The couple had a civil wedding in a registry office in Dragana's home town of Gornji Milonovac. This wedding was a small and simple one, attended only by Dragana's best friend and by Jadranko's kum and his brother. They had a small party afterwards in a restaurant and then five days later Jadranko returned to Australia.

Dragana stayed in Serbia and applied for a visa to come to Australia. Her parents, who now live in Germany, knew nothing of her marriage or her migration plans until she called them when she came to Australia to be with Jadranko, in December 2002. They were surprised and shocked. She hadn't wanted to tell them because she felt they would not agree with the sudden marriage, as they didn't know Jadranko.

A second affirmation
Jadranko and Dragana's church wedding, held at the end of February 2003, is a second affirmation of their commitment to each other in marriage.

 

(Jadranko) We wanted to have a second marriage in a church, for religious reasons, and from a sense of tradition. And in communist Yugoslavia, church weddings weren't recognised without a civil wedding too.

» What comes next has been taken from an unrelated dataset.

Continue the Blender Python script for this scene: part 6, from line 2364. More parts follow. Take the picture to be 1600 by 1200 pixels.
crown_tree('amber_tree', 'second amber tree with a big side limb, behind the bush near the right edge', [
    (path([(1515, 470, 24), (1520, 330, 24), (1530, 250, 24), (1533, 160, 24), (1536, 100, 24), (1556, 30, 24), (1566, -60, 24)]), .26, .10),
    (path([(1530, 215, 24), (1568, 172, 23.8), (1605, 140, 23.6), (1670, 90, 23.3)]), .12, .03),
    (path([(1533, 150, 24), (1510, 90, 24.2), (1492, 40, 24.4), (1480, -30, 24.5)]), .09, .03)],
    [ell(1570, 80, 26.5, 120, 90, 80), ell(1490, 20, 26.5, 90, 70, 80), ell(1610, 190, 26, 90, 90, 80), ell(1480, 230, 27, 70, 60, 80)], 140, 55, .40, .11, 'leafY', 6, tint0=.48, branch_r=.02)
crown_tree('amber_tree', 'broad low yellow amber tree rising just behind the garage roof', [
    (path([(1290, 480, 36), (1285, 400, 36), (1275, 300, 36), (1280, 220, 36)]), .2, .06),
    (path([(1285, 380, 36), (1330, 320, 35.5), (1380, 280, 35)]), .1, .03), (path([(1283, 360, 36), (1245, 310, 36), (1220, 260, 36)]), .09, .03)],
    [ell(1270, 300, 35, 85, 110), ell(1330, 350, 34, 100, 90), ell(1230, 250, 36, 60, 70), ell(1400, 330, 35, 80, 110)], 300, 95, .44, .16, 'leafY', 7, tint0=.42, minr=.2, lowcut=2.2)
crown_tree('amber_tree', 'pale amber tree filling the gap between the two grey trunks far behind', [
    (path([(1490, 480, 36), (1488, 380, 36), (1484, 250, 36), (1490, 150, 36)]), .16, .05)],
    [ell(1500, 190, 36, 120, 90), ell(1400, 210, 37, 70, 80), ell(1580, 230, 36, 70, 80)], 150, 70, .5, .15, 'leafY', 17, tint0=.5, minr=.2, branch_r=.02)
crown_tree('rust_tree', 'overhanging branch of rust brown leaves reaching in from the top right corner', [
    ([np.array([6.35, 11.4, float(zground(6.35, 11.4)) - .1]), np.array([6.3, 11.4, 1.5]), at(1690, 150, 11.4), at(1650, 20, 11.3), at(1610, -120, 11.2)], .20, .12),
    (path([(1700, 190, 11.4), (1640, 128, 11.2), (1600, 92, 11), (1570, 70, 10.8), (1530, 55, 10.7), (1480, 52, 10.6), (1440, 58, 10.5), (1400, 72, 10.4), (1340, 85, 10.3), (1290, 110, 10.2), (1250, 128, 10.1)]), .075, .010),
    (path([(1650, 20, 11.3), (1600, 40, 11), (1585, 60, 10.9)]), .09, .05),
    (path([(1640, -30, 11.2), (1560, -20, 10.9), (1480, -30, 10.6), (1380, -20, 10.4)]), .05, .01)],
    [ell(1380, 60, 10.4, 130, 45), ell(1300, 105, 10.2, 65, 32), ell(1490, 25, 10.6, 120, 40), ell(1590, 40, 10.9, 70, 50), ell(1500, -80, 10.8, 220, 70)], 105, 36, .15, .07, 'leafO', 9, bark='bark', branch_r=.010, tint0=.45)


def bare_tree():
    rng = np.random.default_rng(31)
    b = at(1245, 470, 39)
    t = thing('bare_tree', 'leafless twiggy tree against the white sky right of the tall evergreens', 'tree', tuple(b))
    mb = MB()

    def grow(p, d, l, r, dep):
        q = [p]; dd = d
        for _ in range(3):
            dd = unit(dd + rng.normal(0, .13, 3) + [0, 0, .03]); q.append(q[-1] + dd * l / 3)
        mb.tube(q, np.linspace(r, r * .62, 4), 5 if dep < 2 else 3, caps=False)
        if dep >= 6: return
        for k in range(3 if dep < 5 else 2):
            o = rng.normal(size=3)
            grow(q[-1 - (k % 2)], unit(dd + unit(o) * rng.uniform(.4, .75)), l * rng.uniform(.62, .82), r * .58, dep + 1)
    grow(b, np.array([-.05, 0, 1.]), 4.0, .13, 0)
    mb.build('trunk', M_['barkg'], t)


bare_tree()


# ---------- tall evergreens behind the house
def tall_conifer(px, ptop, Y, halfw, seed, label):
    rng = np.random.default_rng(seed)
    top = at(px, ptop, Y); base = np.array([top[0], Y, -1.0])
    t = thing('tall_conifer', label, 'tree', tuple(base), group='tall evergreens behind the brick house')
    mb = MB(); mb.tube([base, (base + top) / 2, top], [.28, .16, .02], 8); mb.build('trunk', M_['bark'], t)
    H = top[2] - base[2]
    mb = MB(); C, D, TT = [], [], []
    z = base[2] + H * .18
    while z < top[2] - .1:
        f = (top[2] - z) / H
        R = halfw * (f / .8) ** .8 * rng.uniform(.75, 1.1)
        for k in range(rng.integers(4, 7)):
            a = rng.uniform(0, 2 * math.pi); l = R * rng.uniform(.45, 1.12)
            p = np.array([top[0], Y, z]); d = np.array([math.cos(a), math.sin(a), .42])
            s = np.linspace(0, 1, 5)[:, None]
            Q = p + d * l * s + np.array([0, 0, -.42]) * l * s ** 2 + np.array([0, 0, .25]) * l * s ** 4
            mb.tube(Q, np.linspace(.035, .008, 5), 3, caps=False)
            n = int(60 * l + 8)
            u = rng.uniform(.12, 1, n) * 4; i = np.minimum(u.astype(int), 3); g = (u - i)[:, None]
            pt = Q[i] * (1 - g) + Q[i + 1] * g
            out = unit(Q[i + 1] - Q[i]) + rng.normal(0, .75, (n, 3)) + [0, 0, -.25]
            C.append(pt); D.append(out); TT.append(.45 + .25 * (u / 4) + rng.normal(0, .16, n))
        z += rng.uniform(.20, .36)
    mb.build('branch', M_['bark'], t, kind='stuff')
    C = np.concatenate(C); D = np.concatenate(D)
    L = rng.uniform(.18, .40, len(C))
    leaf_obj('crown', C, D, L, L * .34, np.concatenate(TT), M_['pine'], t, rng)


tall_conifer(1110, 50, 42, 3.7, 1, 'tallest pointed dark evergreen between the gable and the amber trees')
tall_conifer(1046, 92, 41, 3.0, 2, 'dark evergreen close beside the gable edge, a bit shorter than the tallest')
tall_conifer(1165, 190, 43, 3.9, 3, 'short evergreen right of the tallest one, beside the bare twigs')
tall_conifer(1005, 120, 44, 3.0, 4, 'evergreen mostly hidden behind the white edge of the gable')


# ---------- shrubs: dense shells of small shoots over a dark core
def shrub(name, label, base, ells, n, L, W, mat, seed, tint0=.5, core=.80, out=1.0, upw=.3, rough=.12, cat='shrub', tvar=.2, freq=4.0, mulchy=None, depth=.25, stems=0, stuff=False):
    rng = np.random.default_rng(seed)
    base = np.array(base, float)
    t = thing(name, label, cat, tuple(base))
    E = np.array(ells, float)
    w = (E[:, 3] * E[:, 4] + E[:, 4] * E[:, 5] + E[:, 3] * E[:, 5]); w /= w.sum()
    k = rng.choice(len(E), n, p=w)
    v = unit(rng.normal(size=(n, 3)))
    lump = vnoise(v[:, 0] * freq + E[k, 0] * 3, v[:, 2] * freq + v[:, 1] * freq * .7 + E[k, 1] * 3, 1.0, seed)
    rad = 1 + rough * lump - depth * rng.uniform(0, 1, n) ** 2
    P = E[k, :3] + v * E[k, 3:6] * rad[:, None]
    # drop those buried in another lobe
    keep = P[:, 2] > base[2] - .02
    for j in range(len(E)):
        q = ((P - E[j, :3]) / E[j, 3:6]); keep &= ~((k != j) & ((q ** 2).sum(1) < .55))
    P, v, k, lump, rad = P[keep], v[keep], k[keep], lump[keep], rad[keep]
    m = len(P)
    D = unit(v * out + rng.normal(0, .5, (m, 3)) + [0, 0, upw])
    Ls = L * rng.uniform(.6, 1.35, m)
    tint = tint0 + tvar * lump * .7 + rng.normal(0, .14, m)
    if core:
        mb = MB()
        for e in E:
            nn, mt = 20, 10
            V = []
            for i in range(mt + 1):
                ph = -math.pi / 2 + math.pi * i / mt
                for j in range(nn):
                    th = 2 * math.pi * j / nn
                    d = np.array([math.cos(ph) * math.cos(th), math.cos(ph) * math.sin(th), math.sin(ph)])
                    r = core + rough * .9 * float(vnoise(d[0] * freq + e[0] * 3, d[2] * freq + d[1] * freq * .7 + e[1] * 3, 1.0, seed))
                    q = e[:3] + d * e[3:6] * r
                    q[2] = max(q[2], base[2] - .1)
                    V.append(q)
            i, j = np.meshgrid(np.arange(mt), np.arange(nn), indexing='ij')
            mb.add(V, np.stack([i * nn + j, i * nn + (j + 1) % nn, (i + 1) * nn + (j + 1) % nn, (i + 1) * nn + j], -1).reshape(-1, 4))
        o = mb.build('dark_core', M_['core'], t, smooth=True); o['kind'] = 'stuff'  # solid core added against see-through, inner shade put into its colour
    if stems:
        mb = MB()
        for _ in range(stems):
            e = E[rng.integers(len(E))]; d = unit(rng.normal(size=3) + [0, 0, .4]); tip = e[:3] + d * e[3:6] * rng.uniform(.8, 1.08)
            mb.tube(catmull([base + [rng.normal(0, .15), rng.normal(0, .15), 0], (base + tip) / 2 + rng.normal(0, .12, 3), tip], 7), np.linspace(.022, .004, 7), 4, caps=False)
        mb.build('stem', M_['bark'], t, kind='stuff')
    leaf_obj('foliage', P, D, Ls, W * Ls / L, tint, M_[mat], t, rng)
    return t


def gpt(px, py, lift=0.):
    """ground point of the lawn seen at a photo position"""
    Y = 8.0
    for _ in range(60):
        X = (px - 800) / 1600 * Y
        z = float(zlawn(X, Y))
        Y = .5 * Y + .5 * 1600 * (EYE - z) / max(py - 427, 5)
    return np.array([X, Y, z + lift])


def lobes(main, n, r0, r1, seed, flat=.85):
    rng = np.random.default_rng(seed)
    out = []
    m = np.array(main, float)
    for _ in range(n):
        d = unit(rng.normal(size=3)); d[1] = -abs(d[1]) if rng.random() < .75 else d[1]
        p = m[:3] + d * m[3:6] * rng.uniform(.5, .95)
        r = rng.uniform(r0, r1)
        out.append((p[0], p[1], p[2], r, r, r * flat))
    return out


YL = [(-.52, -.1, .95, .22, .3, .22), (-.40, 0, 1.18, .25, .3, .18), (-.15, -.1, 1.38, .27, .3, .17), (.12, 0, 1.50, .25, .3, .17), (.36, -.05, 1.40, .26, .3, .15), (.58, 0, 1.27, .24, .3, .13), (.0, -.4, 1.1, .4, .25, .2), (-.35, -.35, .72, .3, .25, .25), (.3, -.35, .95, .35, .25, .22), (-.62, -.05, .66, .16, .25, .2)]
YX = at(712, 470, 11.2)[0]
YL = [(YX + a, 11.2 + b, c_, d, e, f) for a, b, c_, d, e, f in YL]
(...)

On the other hand the church generally wouldn't recognise a civil wedding alone, especially for the baptism of children.

While the religious part of the ceremony is the same throughout Serbia, there are many regional differences in the details of a wedding. Dragana and Jadranko come from different parts of Serbia.

 

We agreed to have the traditional basic wedding, without any regional differences. Some traditions we didn't keep, like the shooting of an apple by the groom, and the groom's father giving money for the bride… We're already married and living together, and it didn't feel relevant for us… Also, many people asked me why I didn't have bridesmaids, but I think this is an Australian tradition, it's not something we do in Serbia.

Jadranko expresses regret that his and Dragana's families could not be present.

 

I feel sad that although there were many Serbian guests at our wedding, friends I've made in the eight years I've been living here, none of my family were there. Dragana has only just arrived in Australia, and has no family here either, so she didn't know any of the wedding guests.

Preparing for marriage
The couple had a meeting with Father Srbo before their wedding, to provide proof that they had both been christened, and for an informal talk about their forthcoming marriage. As well as reminding them of the need for mutual respect and the difficulties that can be encountered in a marriage, he also, according to tradition, advised them to refrain from eating meat and fish, or anything with animal fat, and to refrain from drinking, smoking and having physical contact, for seven days before the wedding. They decided to stay with the tradition and followed his instructions.

At the reception

The wedding party begins
As the guests enter the hall they drop money into a kind of tray known as a posluzovnik and are presented with sprigs of rosemary by young girls. Traditionally these sprigs would identify those who are invited to the wedding, distinguishing them from onlookers. Sometimes the sprigs are pinned to the right or left side of the body according to whether the guest is single or married. The band strikes up the music, traditional folk and romantic songs of Serbia, and the guests are seated at tables.

A grand entrance
The couple return from their trip to a local park for photographs. As Dragana enters the hall in which the guests are waiting, the host or stari svat announces her arrival and she approaches the arch that has been placed near the entrance and cuts the ribbon before walking through it.

 

I don't know this custom, it's not a Serbian one. Maybe it's an Australian one?

Food, drink and dancing

A related story

A wedding in Serbia
Ruza and Bozidar describe Serbian cultural traditions.

>> Read their story

Dragana and Jadranko take their places at the wedding table whilst food and drink are served and the music plays on. The food is traditional Serbian fare: chicken soup, cabbage rolls or sarme, plates of roasted meats, cheese pastries or pitta and for dessert home made sweets called kolachi and a wedding cake, which is a newer development in the Serbian wedding ceremony. Wine and whisky are served, and as the reception progresses, guests rise from their seats to dance to the accompanying music, including a baby boy carried in the arms of his father. A young boy at a wedding is a traditional bringer of luck and happy marriage. Speeches are made by the kum and by the stari svat and the party continues until late into the evening.


The next day's party – life together begins
The celebrations do not stop there. The day after the wedding, Jadranko and Dragana hold a party for the people who were seated on their table. Presents are given out by the bride, and a special round loaf is served. After this, the wedding is truly over, and the couple can begin to settle into their married life together in Australia.